EUROPE

Modernising higher education and the workforce

Higher education is a powerful driver of long-term growth. Evidence shows that economies with higher numbers of graduates in their population also have higher economic growth.

In other words, as well as being a profitable choice for the individual, investment in higher education is profitable for the economy as a whole and its capacity to improve living conditions.

Europe needs to expand the number of people who have qualifications at higher levels. While the number of low-skilled posts in the European economy is predicted to decline by around 20% in the decade up to 2020 and medium-skill jobs will increase by 5%, demand for higher education graduates is set to increase by 20%.

This amounts to around 35% of all jobs requiring higher education qualifications, compared to 29% in 2010. Only 26% of the current EU workforce has such a high-level qualification.
Upskilling is not just something that allows people to get a better job: it is also what enables them to shape the jobs of the future, and thus to actively contribute to an innovative economy.

So we need not just quantity – we need quality too and for graduates to leave higher education with relevant qualifications and transversal and transferrable skills.

Universities and higher education institutions need the support of governments to be flexible, to specialise and to unlock potential. These are the key messages of the European Commission's agenda for the modernisation of higher education – a central plank of the EU's Europe 2020 strategy, focusing on:
  • • Increasing higher education numbers.
  • • Improving the quality and relevance of education programmes to increase graduate employability and to meet the demand for people with high-end skills.

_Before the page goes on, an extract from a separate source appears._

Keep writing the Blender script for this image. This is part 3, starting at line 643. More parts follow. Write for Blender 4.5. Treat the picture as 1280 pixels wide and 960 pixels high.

This stresses the importance (both for the individual and society) of adapting programmes so that each graduate, whatever their discipline, has a good mix of sector-specific and cross-cutting skills to enable them to thrive in a labour market with ever more individualised career paths.
  • • Improving quality and raising skills through mobility and removing the obstacles that hinder mobility.
  • • Adapting governance and funding models to enable better performance by higher education institutions.
  • • Encouraging higher education institutions to develop a stronger role in supporting sustainable growth, in their regions and beyond.
The European Commission is taking forward a number of key initiatives announced in the agenda.

These include: a multidimensional ranking initiative; new ways of promoting student mobility; a new initiative on the quality of teaching and learning in higher education; and ensuring mutual support between the policy agenda and our Erasmus for All proposal.

Erasmus for All

The EU has long-established, and highly successful, programmes to enable students and other learners to go abroad to study and develop new skills, of which the Erasmus programme for higher education is probably the best known.

We are now planning the next phase, bringing together the different mobility programmes under one hat – the Erasmus for All programme proposal.

The commission proposal is to allocate €19 billion (US$24.6) between 2014 and 2020, an increase of around 70% in an otherwise flat proposal for the entire EU budget, in order to increase the volume and effectiveness of learning mobility.

We have decided to do things differently, shedding smaller and inefficient activities and concentrating on more strategic initiatives to help effect structural change in the higher education sector (and others).

Erasmus for All will also help by bringing countries together to learn from each other's experience and through specific initiatives such as studies, practical tools, and through cross-border exchange; making for a much closer match between the practical support we provide to students and higher education institutions and the policy reforms that member states are pursuing.

The main aim at European level remains the same – to support the modernisation of education and training systems, as well as to improve people's skills and ultimately their employability.

Erasmus for All brings together currently separate EU programmes in education, training and youth – the Lifelong Learning Programme and the Youth in Action Programme as well as international cooperation programmes in higher education such as Erasmus Mundus and Tempus – to reduce fragmentation and overlaps.

It is also offering the opportunity of stronger cooperation between higher education institutions, through support for strategic partnerships to help institutions to modernise their educational offerings and their ways of working, and specific Knowledge Alliances between higher education institutions and businesses, promoting innovations in designing new curricula and qualifications and fostering creativity and entrepreneurship.

We also want to increase student and staff mobility to and from countries outside the EU and provide support for higher education and youth work in other parts of the worlds. Erasmus for All has a streamlined architecture based on three key actions:
  • • Global learning opportunities for individuals – five million mobility opportunities, including 2.2 million higher education students who will benefit
  • • Istitutional cooperation between educational institutions, businesses, local and regional authorities and NGOs in higher education, Strategic Partnerships and Knowledge Alliances.
  • • Support for policy reform in member states and beyond.

The programme will be easier to understand for both beneficiaries and the national authorities that manage the programmes.

In this way we can ensure that they have high EU added value and contribute to sustained economic growth and employment in the EU, by providing citizens with the skills and competences they need to improve their personal development and meet labour market needs.

* Margie Waters is deputy head of the Unit for Higher Education and the Erasmus programme at the European Commission. This is an edited version of her speech, “EU Agenda for Modernising Higher Education within the Europe 2020 Context”, at the Compostela Group of Universities' General Assembly 2012.